◆ Objective: Will you quote precisely the lines that run from the top of the material below to the line containing "COL = SC.collection", both ends included?

◆ Source data:
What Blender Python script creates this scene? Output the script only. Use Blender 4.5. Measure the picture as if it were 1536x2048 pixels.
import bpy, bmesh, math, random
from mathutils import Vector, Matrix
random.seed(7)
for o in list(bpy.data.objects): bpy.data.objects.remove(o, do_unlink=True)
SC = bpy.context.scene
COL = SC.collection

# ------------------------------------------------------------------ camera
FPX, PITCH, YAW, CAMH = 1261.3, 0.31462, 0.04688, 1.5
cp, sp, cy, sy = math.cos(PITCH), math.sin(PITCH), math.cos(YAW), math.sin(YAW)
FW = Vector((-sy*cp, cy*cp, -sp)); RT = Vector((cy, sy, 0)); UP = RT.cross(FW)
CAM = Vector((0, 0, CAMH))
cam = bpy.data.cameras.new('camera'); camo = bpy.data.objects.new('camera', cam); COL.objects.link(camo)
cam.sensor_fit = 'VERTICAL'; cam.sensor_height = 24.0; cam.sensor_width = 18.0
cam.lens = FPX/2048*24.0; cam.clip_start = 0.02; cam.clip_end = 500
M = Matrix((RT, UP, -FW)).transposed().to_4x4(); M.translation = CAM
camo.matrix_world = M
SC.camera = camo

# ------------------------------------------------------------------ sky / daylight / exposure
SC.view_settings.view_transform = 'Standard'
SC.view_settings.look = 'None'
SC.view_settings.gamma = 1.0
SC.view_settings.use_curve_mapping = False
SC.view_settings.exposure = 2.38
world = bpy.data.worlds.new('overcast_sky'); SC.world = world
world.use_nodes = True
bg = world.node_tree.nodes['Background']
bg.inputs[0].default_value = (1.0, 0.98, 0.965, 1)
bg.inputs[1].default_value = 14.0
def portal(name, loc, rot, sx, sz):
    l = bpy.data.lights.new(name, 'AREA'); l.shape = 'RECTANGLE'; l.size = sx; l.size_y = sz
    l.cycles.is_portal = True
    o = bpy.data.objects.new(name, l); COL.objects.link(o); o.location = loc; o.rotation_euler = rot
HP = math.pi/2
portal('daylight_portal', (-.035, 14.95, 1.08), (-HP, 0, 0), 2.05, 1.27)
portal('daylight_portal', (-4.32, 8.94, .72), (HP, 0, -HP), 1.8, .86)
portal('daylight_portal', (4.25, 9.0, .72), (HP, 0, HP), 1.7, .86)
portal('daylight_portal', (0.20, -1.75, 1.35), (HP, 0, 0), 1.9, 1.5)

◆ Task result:
What Blender Python script creates this scene? Output the script only. Use Blender 4.5. Measure the picture as if it were 1536x2048 pixels.
import bpy, bmesh, math, random
from mathutils import Vector, Matrix
random.seed(7)
for o in list(bpy.data.objects): bpy.data.objects.remove(o, do_unlink=True)
SC = bpy.context.scene
COL = SC.collection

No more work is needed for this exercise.